# REQUIRED TASK
Type again, exactly, the lines below from the start through the line that includes "sc.camera = cam".

# SUPPLIED INFORMATION
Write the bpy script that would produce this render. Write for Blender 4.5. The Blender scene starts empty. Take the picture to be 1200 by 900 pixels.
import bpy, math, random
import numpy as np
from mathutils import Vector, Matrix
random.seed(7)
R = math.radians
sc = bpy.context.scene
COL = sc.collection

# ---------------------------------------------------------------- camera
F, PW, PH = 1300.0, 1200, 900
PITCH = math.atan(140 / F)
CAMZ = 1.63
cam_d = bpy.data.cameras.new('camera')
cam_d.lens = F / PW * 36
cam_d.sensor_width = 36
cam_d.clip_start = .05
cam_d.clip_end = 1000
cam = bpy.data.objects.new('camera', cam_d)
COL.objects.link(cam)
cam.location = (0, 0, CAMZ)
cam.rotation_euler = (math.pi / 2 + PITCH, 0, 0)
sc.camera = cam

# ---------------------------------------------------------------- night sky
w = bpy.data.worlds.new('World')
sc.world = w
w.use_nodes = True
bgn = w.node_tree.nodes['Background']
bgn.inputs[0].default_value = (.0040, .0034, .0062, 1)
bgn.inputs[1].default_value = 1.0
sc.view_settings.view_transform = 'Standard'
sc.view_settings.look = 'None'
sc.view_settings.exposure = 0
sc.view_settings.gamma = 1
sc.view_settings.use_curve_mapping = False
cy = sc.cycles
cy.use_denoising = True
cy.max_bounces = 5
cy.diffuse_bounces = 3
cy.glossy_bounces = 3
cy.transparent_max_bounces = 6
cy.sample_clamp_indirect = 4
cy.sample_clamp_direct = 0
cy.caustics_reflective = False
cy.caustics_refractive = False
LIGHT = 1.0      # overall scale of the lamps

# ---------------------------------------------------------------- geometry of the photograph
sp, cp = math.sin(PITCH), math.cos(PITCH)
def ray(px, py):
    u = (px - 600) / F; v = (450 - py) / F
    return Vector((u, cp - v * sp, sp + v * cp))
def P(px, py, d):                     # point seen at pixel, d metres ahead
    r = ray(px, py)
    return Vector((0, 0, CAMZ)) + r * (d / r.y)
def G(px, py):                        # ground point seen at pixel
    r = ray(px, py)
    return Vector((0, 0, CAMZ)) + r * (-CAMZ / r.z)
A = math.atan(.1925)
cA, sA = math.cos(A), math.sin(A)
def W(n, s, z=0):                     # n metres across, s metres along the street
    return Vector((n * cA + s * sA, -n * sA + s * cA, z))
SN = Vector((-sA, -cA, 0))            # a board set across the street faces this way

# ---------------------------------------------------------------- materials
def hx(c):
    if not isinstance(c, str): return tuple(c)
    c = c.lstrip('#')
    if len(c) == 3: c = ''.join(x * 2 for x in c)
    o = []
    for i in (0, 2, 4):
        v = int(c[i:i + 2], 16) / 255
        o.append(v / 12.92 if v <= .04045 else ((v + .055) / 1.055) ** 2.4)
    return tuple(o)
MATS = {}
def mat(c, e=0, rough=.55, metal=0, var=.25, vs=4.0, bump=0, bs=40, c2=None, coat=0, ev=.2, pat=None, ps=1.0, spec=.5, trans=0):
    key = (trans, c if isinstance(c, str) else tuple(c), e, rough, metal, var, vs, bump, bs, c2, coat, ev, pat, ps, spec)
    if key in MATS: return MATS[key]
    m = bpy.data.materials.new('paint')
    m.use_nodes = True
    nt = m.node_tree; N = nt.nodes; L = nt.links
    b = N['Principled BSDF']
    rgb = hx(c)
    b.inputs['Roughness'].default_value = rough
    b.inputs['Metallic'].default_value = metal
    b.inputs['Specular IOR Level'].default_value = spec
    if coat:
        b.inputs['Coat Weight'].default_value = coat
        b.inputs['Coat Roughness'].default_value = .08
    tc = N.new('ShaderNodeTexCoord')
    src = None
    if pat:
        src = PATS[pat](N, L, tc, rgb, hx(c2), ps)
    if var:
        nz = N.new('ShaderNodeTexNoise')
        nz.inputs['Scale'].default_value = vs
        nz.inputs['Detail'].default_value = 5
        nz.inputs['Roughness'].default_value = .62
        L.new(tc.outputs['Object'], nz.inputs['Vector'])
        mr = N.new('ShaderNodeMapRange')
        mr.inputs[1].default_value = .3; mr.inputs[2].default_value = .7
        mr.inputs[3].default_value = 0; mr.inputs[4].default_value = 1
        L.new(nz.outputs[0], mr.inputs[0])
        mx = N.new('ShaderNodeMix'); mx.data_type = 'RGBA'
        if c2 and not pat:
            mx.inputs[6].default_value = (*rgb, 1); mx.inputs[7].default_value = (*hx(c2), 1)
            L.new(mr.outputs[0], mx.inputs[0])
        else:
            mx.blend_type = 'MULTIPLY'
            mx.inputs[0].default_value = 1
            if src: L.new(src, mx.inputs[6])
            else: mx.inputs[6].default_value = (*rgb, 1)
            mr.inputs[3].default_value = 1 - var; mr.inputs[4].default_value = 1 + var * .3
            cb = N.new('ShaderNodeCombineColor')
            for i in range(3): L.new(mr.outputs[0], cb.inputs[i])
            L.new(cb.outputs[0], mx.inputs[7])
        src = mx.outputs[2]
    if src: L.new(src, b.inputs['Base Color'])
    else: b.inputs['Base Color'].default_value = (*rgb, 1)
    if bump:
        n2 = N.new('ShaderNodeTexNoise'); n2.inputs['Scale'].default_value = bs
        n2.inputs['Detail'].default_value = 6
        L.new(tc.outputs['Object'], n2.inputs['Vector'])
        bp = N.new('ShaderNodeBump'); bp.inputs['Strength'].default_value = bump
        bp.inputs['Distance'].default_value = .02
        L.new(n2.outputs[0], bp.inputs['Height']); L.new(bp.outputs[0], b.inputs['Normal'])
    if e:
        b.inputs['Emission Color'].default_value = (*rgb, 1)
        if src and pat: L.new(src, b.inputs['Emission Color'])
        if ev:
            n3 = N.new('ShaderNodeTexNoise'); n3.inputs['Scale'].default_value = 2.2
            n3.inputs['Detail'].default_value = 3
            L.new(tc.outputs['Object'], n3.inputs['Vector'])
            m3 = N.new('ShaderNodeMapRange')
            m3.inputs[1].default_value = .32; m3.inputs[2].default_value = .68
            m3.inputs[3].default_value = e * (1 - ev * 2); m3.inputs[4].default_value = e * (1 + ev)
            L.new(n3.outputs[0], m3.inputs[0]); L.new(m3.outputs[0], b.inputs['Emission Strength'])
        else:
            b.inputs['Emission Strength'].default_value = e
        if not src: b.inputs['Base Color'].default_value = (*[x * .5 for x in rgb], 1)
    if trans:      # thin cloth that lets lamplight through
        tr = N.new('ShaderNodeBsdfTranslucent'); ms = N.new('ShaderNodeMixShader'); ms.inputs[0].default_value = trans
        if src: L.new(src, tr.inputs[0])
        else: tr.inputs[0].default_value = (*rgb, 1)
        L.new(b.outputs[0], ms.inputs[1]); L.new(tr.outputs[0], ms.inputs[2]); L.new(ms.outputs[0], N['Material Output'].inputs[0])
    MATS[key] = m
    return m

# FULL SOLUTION
Write the bpy script that would produce this render. Write for Blender 4.5. The Blender scene starts empty. Take the picture to be 1200 by 900 pixels.
import bpy, math, random
import numpy as np
from mathutils import Vector, Matrix
random.seed(7)
R = math.radians
sc = bpy.context.scene
COL = sc.collection

# ---------------------------------------------------------------- camera
F, PW, PH = 1300.0, 1200, 900
PITCH = math.atan(140 / F)
CAMZ = 1.63
cam_d = bpy.data.cameras.new('camera')
cam_d.lens = F / PW * 36
cam_d.sensor_width = 36
cam_d.clip_start = .05
cam_d.clip_end = 1000
cam = bpy.data.objects.new('camera', cam_d)
COL.objects.link(cam)
cam.location = (0, 0, CAMZ)
cam.rotation_euler = (math.pi / 2 + PITCH, 0, 0)
sc.camera = cam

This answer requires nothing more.